TASK:
Go through the listing and set it down exactly, leaving out its pictures.

SOURCE MATERIAL:
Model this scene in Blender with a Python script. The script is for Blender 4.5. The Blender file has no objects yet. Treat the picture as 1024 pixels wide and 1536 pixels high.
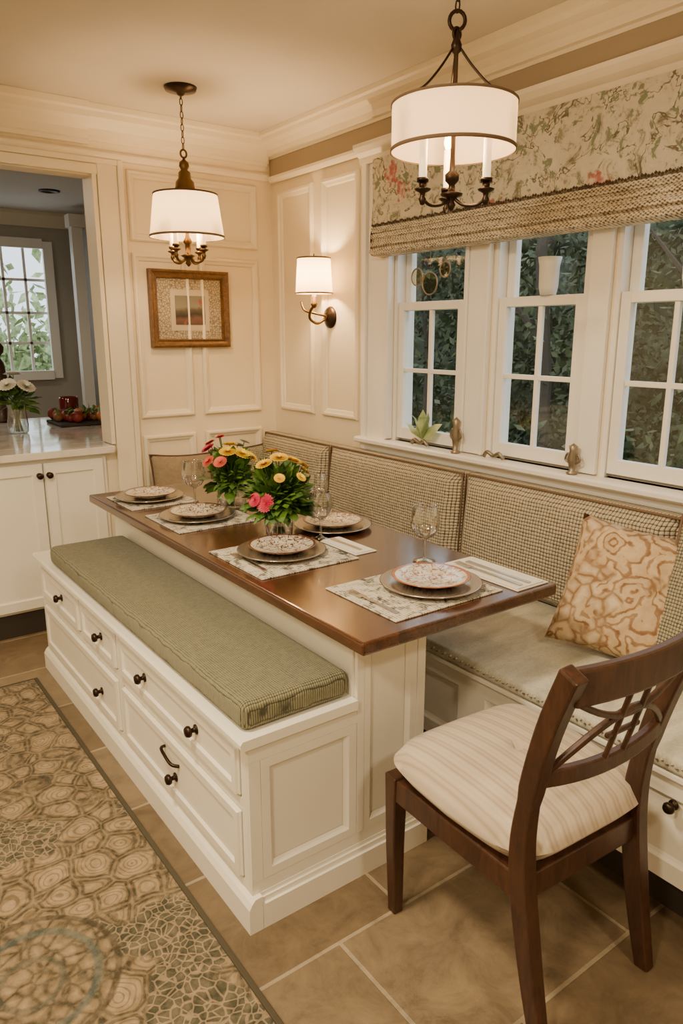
import bpy, bmesh, math, random
from mathutils import Vector, Matrix, noise
random.seed(7)
scn=bpy.context.scene
PI=math.pi
# ---------------------------------------------------------------- helpers
def link(ob,parent=None):
    bpy.context.collection.objects.link(ob)
    if parent is not None: ob.parent=parent
    return ob
def grp(name,loc=(0,0,0),rot=(0,0,0)):
    e=bpy.data.objects.new(name,None); e.empty_display_size=.1
    e.location=loc; e.rotation_euler=rot
    bpy.context.collection.objects.link(e); return e
def new(name,V,Fc,mat,parent=None,smooth=False,loc=None,rot=None):
    me=bpy.data.meshes.new(name); me.from_pydata([tuple(v) for v in V],[],Fc)
    if mat: me.materials.append(mat)
    bm=bmesh.new(); bm.from_mesh(me); bmesh.ops.recalc_face_normals(bm,faces=bm.faces); bm.to_mesh(me); bm.free()
    if smooth:
        for p in me.polygons: p.use_smooth=True
    me.update()
    ob=bpy.data.objects.new(name,me); link(ob,parent)
    if loc: ob.location=loc
    if rot: ob.rotation_euler=rot
    return ob
BF=[(0,1,3,2),(4,6,7,5),(0,4,5,1),(2,3,7,6),(0,2,6,4),(1,5,7,3)]
def boxes(name,L,mat,parent=None,bevel=0,seg=2,smooth=False):
    V=[];Fc=[]
    for (x0,x1,y0,y1,z0,z1) in L:
        n=len(V)
        for x in (x0,x1):
            for y in (y0,y1):
                for z in (z0,z1): V.append((x,y,z))
        Fc+=[tuple(n+i for i in f) for f in BF]
    ob=new(name,V,Fc,mat,parent)
    if bevel:
        m=ob.modifiers.new('b','BEVEL'); m.width=bevel; m.segments=seg; m.limit_method='ANGLE'
        if smooth:
            for p in ob.data.polygons: p.use_smooth=True
    return ob
def box(name,x0,x1,y0,y1,z0,z1,mat,parent=None,bevel=0,seg=2,smooth=False):
    return boxes(name,[(x0,x1,y0,y1,z0,z1)],mat,parent,bevel,seg,smooth)
def lathe(name,prof,mat,parent=None,loc=None,seg=32,rot=None,smooth=True):
    V=[];Fc=[]
    for r,z in prof:
        for i in range(seg):
            a=2*PI*i/seg; V.append((r*math.cos(a),r*math.sin(a),z))
    for j in range(len(prof)-1):
        for i in range(seg):
            k=(i+1)%seg
            Fc.append((j*seg+i,j*seg+k,(j+1)*seg+k,(j+1)*seg+i))
    ob=new(name,V,Fc,mat,parent,smooth)
    bm=bmesh.new(); bm.from_mesh(ob.data); bmesh.ops.remove_doubles(bm,verts=bm.verts,dist=1e-5)
    bmesh.ops.recalc_face_normals(bm,faces=bm.faces); bm.to_mesh(ob.data); bm.free()
    if loc: ob.location=loc
    if rot: ob.rotation_euler=rot
    return ob
def sweepgeo(pts,sec,scales=None,up=None,closed=False):
    pts=[Vector(p) for p in pts]; n=len(pts); m=len(sec); V=[];Fc=[]
    prev=None
    for i,p in enumerate(pts):
        if closed: t=(pts[(i+1)%n]-pts[i-1])
        else: t=pts[min(i+1,n-1)]-pts[max(i-1,0)]
        t.normalize()
        if up is not None: a=Vector(up)
        elif prev is None: a=Vector((0,0,1)) if abs(t.z)<.9 else Vector((1,0,0))
        else: a=prev
        a=a-t*a.dot(t); a.normalize(); prev=a; b=t.cross(a)
        s=scales[i] if scales else 1
        for q in sec: V.append(p+a*q[0]*s+b*q[1]*s)
    for i in range(n if closed else n-1):
        k=(i+1)%n
        for j in range(m):
            l=(j+1)%m; Fc.append((i*m+j,i*m+l,k*m+l,k*m+j))
    if not closed:
        Fc.append(tuple(range(m))); Fc.append(tuple((n-1)*m+j for j in range(m)))
    return V,Fc
def circ(r,n=8): return [(r*math.cos(2*PI*i/n),r*math.sin(2*PI*i/n)) for i in range(n)]
def rect(a,b): return [(-a/2,-b/2),(a/2,-b/2),(a/2,b/2),(-a/2,b/2)]
def tube(name,pts,r,mat,parent=None,scales=None,seg=8,closed=False):
    V,Fc=sweepgeo(pts,circ(r,seg),scales,closed=closed)
    return new(name,V,Fc,mat,parent,True)
def bar(name,pts,a,b,mat,parent=None,up=(1,0,0),scales=None,bevel=.004):
    V,Fc=sweepgeo(pts,rect(a,b),scales,up=up)
    ob=new(name,V,Fc,mat,parent)
    if bevel:
        m=ob.modifiers.new('b','BEVEL'); m.width=bevel; m.segments=2; m.limit_method='ANGLE'
    return ob
def spline(P,n=8):
    P=[Vector(p) for p in P]; out=[]
    for i in range(len(P)-1):
        p0=P[max(i-1,0)];p1=P[i];p2=P[i+1];p3=P[min(i+2,len(P)-1)]
        for k in range(n):
            t=k/n
            out.append(.5*((2*p1)+(p2-p0)*t+(2*p0-5*p1+4*p2-p3)*t*t+(3*p1-p0-3*p2+p3)*t**3))
    out.append(P[-1]); return out
def join(parts):  # merge list of (V,F)
    V=[];Fc=[]
    for v,f in parts:
        n=len(V); V+=[tuple(q) for q in v]; Fc+=[tuple(n+i for i in g) for g in f]
    return V,Fc
def frame_geo(o,U,Vd,Nn,w,h,prof):
    """mitred rectangular moulding. prof: list of (inset,height)"""
    o=Vector(o);U=Vector(U);Vd=Vector(Vd);Nn=Vector(Nn);V=[];Fc=[];m=len(prof)
    for (su,sv) in ((0,0),(1,0),(1,1),(0,1)):
        for ins,ht in prof:
            uu=ins if su==0 else w-ins; vv=ins if sv==0 else h-ins
            V.append(o+U*uu+Vd*vv+Nn*ht)
    for c in range(4):
        d=(c+1)%4
        for j in range(m-1): Fc.append((c*m+j,c*m+j+1,d*m+j+1,d*m+j))
    return V,Fc
MOULD=[(0,0),(0,.010),(.006,.016),(.014,.016),(.020,.010),(.030,.006),(.034,0)]
def mouldback(x0,x1,z0,z1,y,s=1): return frame_geo((x0,y,z0),(1,0,0),(0,0,1),(0,-1,0),x1-x0,z1-z0,[(a*s,b*s) for a,b in MOULD])
def mouldwin(y0,y1,z0,z1,x,s=1): return frame_geo((x,y0,z0),(0,1,0),(0,0,1),(-1,0,0),y1-y0,z1-z0,[(a*s,b*s) for a,b in MOULD])
def extr(name,prof,axis,a0,a1,mat,parent=None,smooth=False,n=1,jit=0):
    """prof: list of (p,z); axis 'x' -> p is y ; axis 'y' -> p is x ; closed polygon"""
    V=[];Fc=[];m=len(prof)
    for k in range(n+1):
        t=a0+(a1-a0)*k/n
        for p,z in prof:
            j=jit*noise.noise(Vector((t*4,z*6,p*3))) if jit else 0
            V.append((t,p+j,z) if axis=='x' else (p+j,t,z))
    for k in range(n):
        for i in range(m):
            l=(i+1)%m; Fc.append((k*m+i,k*m+l,(k+1)*m+l,(k+1)*m+i))
    Fc.append(tuple(range(m)));Fc.append(tuple(n*m+i for i in range(m)))
    return new(name,V,Fc,mat,parent,smooth)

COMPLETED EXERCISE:
Model this scene in Blender with a Python script. The script is for Blender 4.5. The Blender file has no objects yet. Treat the picture as 1024 pixels wide and 1536 pixels high.
import bpy, bmesh, math, random
from mathutils import Vector, Matrix, noise
random.seed(7)
scn=bpy.context.scene
PI=math.pi
# ---------------------------------------------------------------- helpers
def link(ob,parent=None):
    bpy.context.collection.objects.link(ob)
    if parent is not None: ob.parent=parent
    return ob
def grp(name,loc=(0,0,0),rot=(0,0,0)):
    e=bpy.data.objects.new(name,None); e.empty_display_size=.1
    e.location=loc; e.rotation_euler=rot
    bpy.context.collection.objects.link(e); return e
def new(name,V,Fc,mat,parent=None,smooth=False,loc=None,rot=None):
    me=bpy.data.meshes.new(name); me.from_pydata([tuple(v) for v in V],[],Fc)
    if mat: me.materials.append(mat)
    bm=bmesh.new(); bm.from_mesh(me); bmesh.ops.recalc_face_normals(bm,faces=bm.faces); bm.to_mesh(me); bm.free()
    if smooth:
        for p in me.polygons: p.use_smooth=True
    me.update()
    ob=bpy.data.objects.new(name,me); link(ob,parent)
    if loc: ob.location=loc
    if rot: ob.rotation_euler=rot
    return ob
BF=[(0,1,3,2),(4,6,7,5),(0,4,5,1),(2,3,7,6),(0,2,6,4),(1,5,7,3)]
def boxes(name,L,mat,parent=None,bevel=0,seg=2,smooth=False):
    V=[];Fc=[]
    for (x0,x1,y0,y1,z0,z1) in L:
        n=len(V)
        for x in (x0,x1):
            for y in (y0,y1):
                for z in (z0,z1): V.append((x,y,z))
        Fc+=[tuple(n+i for i in f) for f in BF]
    ob=new(name,V,Fc,mat,parent)
    if bevel:
        m=ob.modifiers.new('b','BEVEL'); m.width=bevel; m.segments=seg; m.limit_method='ANGLE'
        if smooth:
            for p in ob.data.polygons: p.use_smooth=True
    return ob
def box(name,x0,x1,y0,y1,z0,z1,mat,parent=None,bevel=0,seg=2,smooth=False):
    return boxes(name,[(x0,x1,y0,y1,z0,z1)],mat,parent,bevel,seg,smooth)
def lathe(name,prof,mat,parent=None,loc=None,seg=32,rot=None,smooth=True):
    V=[];Fc=[]
    for r,z in prof:
        for i in range(seg):
            a=2*PI*i/seg; V.append((r*math.cos(a),r*math.sin(a),z))
    for j in range(len(prof)-1):
        for i in range(seg):
            k=(i+1)%seg
            Fc.append((j*seg+i,j*seg+k,(j+1)*seg+k,(j+1)*seg+i))
    ob=new(name,V,Fc,mat,parent,smooth)
    bm=bmesh.new(); bm.from_mesh(ob.data); bmesh.ops.remove_doubles(bm,verts=bm.verts,dist=1e-5)
    bmesh.ops.recalc_face_normals(bm,faces=bm.faces); bm.to_mesh(ob.data); bm.free()
    if loc: ob.location=loc
    if rot: ob.rotation_euler=rot
    return ob
def sweepgeo(pts,sec,scales=None,up=None,closed=False):
    pts=[Vector(p) for p in pts]; n=len(pts); m=len(sec); V=[];Fc=[]
    prev=None
    for i,p in enumerate(pts):
        if closed: t=(pts[(i+1)%n]-pts[i-1])
        else: t=pts[min(i+1,n-1)]-pts[max(i-1,0)]
        t.normalize()
        if up is not None: a=Vector(up)
        elif prev is None: a=Vector((0,0,1)) if abs(t.z)<.9 else Vector((1,0,0))
        else: a=prev
        a=a-t*a.dot(t); a.normalize(); prev=a; b=t.cross(a)
        s=scales[i] if scales else 1
        for q in sec: V.append(p+a*q[0]*s+b*q[1]*s)
    for i in range(n if closed else n-1):
        k=(i+1)%n
        for j in range(m):
            l=(j+1)%m; Fc.append((i*m+j,i*m+l,k*m+l,k*m+j))
    if not closed:
        Fc.append(tuple(range(m))); Fc.append(tuple((n-1)*m+j for j in range(m)))
    return V,Fc
def circ(r,n=8): return [(r*math.cos(2*PI*i/n),r*math.sin(2*PI*i/n)) for i in range(n)]
def rect(a,b): return [(-a/2,-b/2),(a/2,-b/2),(a/2,b/2),(-a/2,b/2)]
def tube(name,pts,r,mat,parent=None,scales=None,seg=8,closed=False):
    V,Fc=sweepgeo(pts,circ(r,seg),scales,closed=closed)
    return new(name,V,Fc,mat,parent,True)
def bar(name,pts,a,b,mat,parent=None,up=(1,0,0),scales=None,bevel=.004):
    V,Fc=sweepgeo(pts,rect(a,b),scales,up=up)
    ob=new(name,V,Fc,mat,parent)
    if bevel:
        m=ob.modifiers.new('b','BEVEL'); m.width=bevel; m.segments=2; m.limit_method='ANGLE'
    return ob
def spline(P,n=8):
    P=[Vector(p) for p in P]; out=[]
    for i in range(len(P)-1):
        p0=P[max(i-1,0)];p1=P[i];p2=P[i+1];p3=P[min(i+2,len(P)-1)]
        for k in range(n):
            t=k/n
            out.append(.5*((2*p1)+(p2-p0)*t+(2*p0-5*p1+4*p2-p3)*t*t+(3*p1-p0-3*p2+p3)*t**3))
    out.append(P[-1]); return out
def join(parts):  # merge list of (V,F)
    V=[];Fc=[]
    for v,f in parts:
        n=len(V); V+=[tuple(q) for q in v]; Fc+=[tuple(n+i for i in g) for g in f]
    return V,Fc
def frame_geo(o,U,Vd,Nn,w,h,prof):
    """mitred rectangular moulding. prof: list of (inset,height)"""
    o=Vector(o);U=Vector(U);Vd=Vector(Vd);Nn=Vector(Nn);V=[];Fc=[];m=len(prof)
    for (su,sv) in ((0,0),(1,0),(1,1),(0,1)):
        for ins,ht in prof:
            uu=ins if su==0 else w-ins; vv=ins if sv==0 else h-ins
            V.append(o+U*uu+Vd*vv+Nn*ht)
    for c in range(4):
        d=(c+1)%4
        for j in range(m-1): Fc.append((c*m+j,c*m+j+1,d*m+j+1,d*m+j))
    return V,Fc
MOULD=[(0,0),(0,.010),(.006,.016),(.014,.016),(.020,.010),(.030,.006),(.034,0)]
def mouldback(x0,x1,z0,z1,y,s=1): return frame_geo((x0,y,z0),(1,0,0),(0,0,1),(0,-1,0),x1-x0,z1-z0,[(a*s,b*s) for a,b in MOULD])
def mouldwin(y0,y1,z0,z1,x,s=1): return frame_geo((x,y0,z0),(0,1,0),(0,0,1),(-1,0,0),y1-y0,z1-z0,[(a*s,b*s) for a,b in MOULD])
def extr(name,prof,axis,a0,a1,mat,parent=None,smooth=False,n=1,jit=0):
    """prof: list of (p,z); axis 'x' -> p is y ; axis 'y' -> p is x ; closed polygon"""
    V=[];Fc=[];m=len(prof)
    for k in range(n+1):
        t=a0+(a1-a0)*k/n
        for p,z in prof:
            j=jit*noise.noise(Vector((t*4,z*6,p*3))) if jit else 0
            V.append((t,p+j,z) if axis=='x' else (p+j,t,z))
    for k in range(n):
        for i in range(m):
            l=(i+1)%m; Fc.append((k*m+i,k*m+l,(k+1)*m+l,(k+1)*m+i))
    Fc.append(tuple(range(m)));Fc.append(tuple(n*m+i for i in range(m)))
    return new(name,V,Fc,mat,parent,smooth)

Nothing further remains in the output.